Die Frühlingsgefühle wurden jedoch rasch – wie in alter Ostblockmanier – durch eine neue Eiszeit abgelöst, und niemand weiß bis heute genau, warum. Während die Welt am Fernseher dem Bombardement des Irak zusah, ließ Castro 75 Dissidenten verhaften und zu drakonischen Haftstrafen zwischen zehn und 26 Jahren verurteilen. Die Hinrichtung dreier zum Tode verurteilter Männer, die mit der Entführung einer Fähre von Havanna nach Miami gescheitert waren, bedeutete eine Abkehr von der lange beobachteten Aussetzung der Todestrafe. Das harte Vorgehen provozierte Kritik und Unverständnis, auch bei Freunden und Wohlgesonnenen.

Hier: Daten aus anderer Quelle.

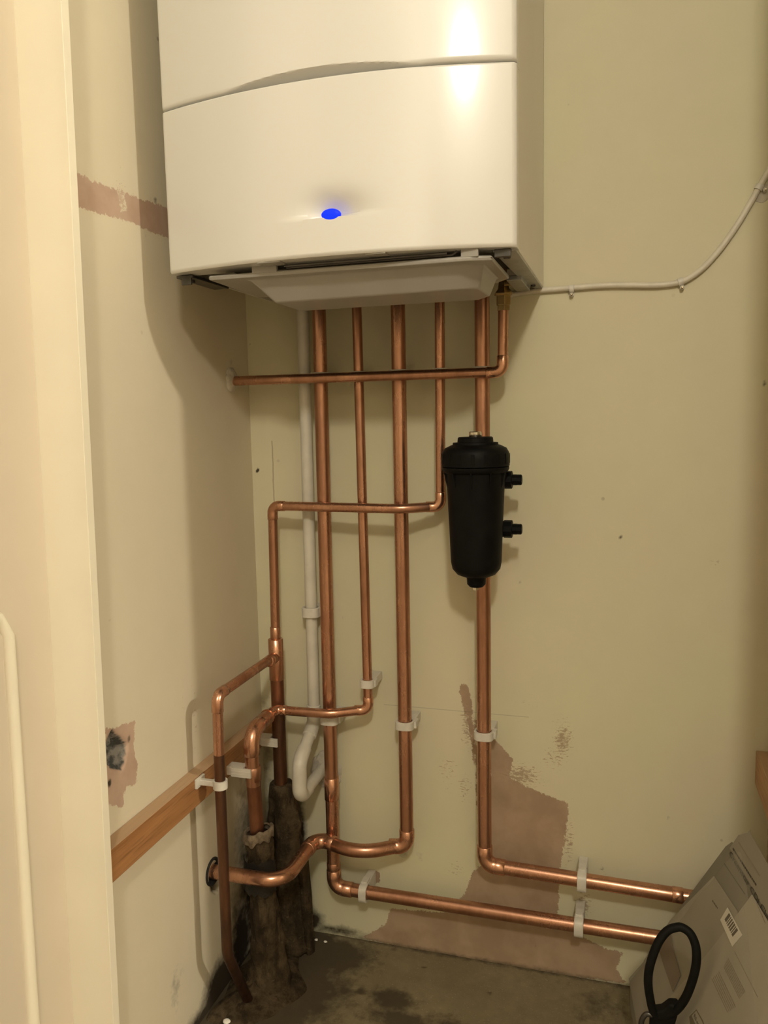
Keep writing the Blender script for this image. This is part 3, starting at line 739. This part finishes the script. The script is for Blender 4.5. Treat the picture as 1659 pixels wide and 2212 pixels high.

„Warum das harte Durchgreifen?“, fragte Wayne Smith, der ehemalige Chef der US-Interessenvertretung in Havanna und angesehene Kuba-Kenner kürzlich in der US-Zeitung „The Nation“: „Teilweise war es eine Reaktion auf die zunehmenden Provokationen von Seiten der Bush-Administration, die den neuen Leiter der US-Interessenvertretung (in Havanna), James Cason, angewiesen hat, eine Reihe von hochkarätigen Dissidenten-Treffen abzuhalten, darin inbegriffen sogar Schulungen in seiner eigenen Residenz in Havanna. (…) Man stelle sich einmal die Reaktion des (US-)Justizministers (…) vor, wenn der Chef der kubanischen Interessenvertretung in Washington seinerseits Treffen mit unzufriedenen Amerikanern abhielte.“ Auch die Eingliederung Kubas in Washingtons „Achse des Bösen“ sowie die – später widerrufene – Unterstellung, Castro ließe Biowaffen entwickeln, habe bei den Kubanern nach dem Krieg gegen Afghanistan und Irak die Befürchtung genährt: „Vielleicht sind wir die nächsten.“
Unterdessen zeigt sich Castro auffallend häufig bei Veranstaltungen als wandelndes Denkmal. Obwohl sich sein Alter immer tiefer in seine Züge einzugraben scheint, wirkt er gelöst. Unbeeindruckt von Anfeindungen arbeitet er unermüdlich daran, von der Nachwelt für sein asketisches, allein der Revolution verpflichtetes Leben belohnt zu werden. „Die Geschichte wird mich freisprechen“, behauptete er vor 50 Jahren in seiner Verteidigungsrede im Moncada-Prozess. Eines ist sicher: Ob Despot oder Held, Castro will und wird als einer der wenigen prinzipientreuen Revolutionäre in die Geschichte eingehen.